## Problem to solve
Reproduce each of the lines word for word.

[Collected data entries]
****************************************

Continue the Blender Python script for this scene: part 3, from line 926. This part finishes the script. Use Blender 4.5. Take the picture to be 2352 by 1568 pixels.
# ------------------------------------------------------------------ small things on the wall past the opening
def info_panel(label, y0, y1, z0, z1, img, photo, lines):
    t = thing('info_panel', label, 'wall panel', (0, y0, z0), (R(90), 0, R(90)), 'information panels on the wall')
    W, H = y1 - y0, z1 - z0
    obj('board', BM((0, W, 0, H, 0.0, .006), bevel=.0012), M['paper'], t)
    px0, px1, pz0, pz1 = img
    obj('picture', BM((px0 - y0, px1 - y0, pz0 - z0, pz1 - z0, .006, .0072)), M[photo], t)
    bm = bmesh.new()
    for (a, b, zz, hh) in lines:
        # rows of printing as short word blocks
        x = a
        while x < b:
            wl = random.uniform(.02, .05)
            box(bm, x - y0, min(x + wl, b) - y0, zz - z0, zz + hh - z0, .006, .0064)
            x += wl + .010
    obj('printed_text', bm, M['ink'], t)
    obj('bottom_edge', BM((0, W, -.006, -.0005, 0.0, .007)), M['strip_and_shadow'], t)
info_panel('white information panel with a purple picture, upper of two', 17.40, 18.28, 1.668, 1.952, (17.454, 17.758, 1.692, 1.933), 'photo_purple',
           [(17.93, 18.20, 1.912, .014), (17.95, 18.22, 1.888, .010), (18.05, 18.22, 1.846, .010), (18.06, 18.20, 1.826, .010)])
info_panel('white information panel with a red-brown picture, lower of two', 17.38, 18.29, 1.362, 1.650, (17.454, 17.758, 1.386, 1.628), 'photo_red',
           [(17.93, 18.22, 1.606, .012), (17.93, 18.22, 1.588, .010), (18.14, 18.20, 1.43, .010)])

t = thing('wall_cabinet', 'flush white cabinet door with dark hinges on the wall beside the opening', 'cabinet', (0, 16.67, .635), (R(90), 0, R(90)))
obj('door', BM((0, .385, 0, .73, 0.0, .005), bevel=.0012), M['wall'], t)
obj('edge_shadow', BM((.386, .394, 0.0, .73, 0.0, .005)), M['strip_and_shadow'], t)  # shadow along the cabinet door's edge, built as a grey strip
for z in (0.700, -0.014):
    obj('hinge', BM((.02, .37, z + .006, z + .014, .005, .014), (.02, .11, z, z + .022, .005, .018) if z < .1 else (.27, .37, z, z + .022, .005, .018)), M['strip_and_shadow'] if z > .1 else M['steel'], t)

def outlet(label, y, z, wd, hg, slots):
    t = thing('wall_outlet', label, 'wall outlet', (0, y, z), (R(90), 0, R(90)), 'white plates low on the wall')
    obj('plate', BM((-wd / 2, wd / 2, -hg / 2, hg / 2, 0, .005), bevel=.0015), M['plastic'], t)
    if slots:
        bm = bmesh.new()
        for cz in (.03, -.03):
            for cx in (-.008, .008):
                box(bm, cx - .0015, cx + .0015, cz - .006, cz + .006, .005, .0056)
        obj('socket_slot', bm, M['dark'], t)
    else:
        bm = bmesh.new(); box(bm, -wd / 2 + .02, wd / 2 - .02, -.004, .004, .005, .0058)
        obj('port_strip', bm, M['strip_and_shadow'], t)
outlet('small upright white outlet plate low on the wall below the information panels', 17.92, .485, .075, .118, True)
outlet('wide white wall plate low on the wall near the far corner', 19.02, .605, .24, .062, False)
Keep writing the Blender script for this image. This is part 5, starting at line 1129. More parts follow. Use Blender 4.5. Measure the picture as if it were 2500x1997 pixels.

****************************************

## Answer for the task
Continue the Blender Python script for this scene: part 3, from line 926. This part finishes the script. Use Blender 4.5. Take the picture to be 2352 by 1568 pixels.
# ------------------------------------------------------------------ small things on the wall past the opening
def info_panel(label, y0, y1, z0, z1, img, photo, lines):
    t = thing('info_panel', label, 'wall panel', (0, y0, z0), (R(90), 0, R(90)), 'information panels on the wall')
    W, H = y1 - y0, z1 - z0
    obj('board', BM((0, W, 0, H, 0.0, .006), bevel=.0012), M['paper'], t)
    px0, px1, pz0, pz1 = img
    obj('picture', BM((px0 - y0, px1 - y0, pz0 - z0, pz1 - z0, .006, .0072)), M[photo], t)
    bm = bmesh.new()
    for (a, b, zz, hh) in lines:
        # rows of printing as short word blocks
        x = a
        while x < b:
            wl = random.uniform(.02, .05)
            box(bm, x - y0, min(x + wl, b) - y0, zz - z0, zz + hh - z0, .006, .0064)
            x += wl + .010
    obj('printed_text', bm, M['ink'], t)
    obj('bottom_edge', BM((0, W, -.006, -.0005, 0.0, .007)), M['strip_and_shadow'], t)
info_panel('white information panel with a purple picture, upper of two', 17.40, 18.28, 1.668, 1.952, (17.454, 17.758, 1.692, 1.933), 'photo_purple',
           [(17.93, 18.20, 1.912, .014), (17.95, 18.22, 1.888, .010), (18.05, 18.22, 1.846, .010), (18.06, 18.20, 1.826, .010)])
info_panel('white information panel with a red-brown picture, lower of two', 17.38, 18.29, 1.362, 1.650, (17.454, 17.758, 1.386, 1.628), 'photo_red',
           [(17.93, 18.22, 1.606, .012), (17.93, 18.22, 1.588, .010), (18.14, 18.20, 1.43, .010)])

t = thing('wall_cabinet', 'flush white cabinet door with dark hinges on the wall beside the opening', 'cabinet', (0, 16.67, .635), (R(90), 0, R(90)))
obj('door', BM((0, .385, 0, .73, 0.0, .005), bevel=.0012), M['wall'], t)
obj('edge_shadow', BM((.386, .394, 0.0, .73, 0.0, .005)), M['strip_and_shadow'], t)  # shadow along the cabinet door's edge, built as a grey strip
for z in (0.700, -0.014):
    obj('hinge', BM((.02, .37, z + .006, z + .014, .005, .014), (.02, .11, z, z + .022, .005, .018) if z < .1 else (.27, .37, z, z + .022, .005, .018)), M['strip_and_shadow'] if z > .1 else M['steel'], t)

def outlet(label, y, z, wd, hg, slots):
    t = thing('wall_outlet', label, 'wall outlet', (0, y, z), (R(90), 0, R(90)), 'white plates low on the wall')
    obj('plate', BM((-wd / 2, wd / 2, -hg / 2, hg / 2, 0, .005), bevel=.0015), M['plastic'], t)
    if slots:
        bm = bmesh.new()
        for cz in (.03, -.03):
            for cx in (-.008, .008):
                box(bm, cx - .0015, cx + .0015, cz - .006, cz + .006, .005, .0056)
        obj('socket_slot', bm, M['dark'], t)
    else:
        bm = bmesh.new(); box(bm, -wd / 2 + .02, wd / 2 - .02, -.004, .004, .005, .0058)
        obj('port_strip', bm, M['strip_and_shadow'], t)
outlet('small upright white outlet plate low on the wall below the information panels', 17.92, .485, .075, .118, True)
outlet('wide white wall plate low on the wall near the far corner', 19.02, .605, .24, .062, False)
Keep writing the Blender script for this image. This is part 5, starting at line 1129. More parts follow. Use Blender 4.5. Measure the picture as if it were 2500x1997 pixels.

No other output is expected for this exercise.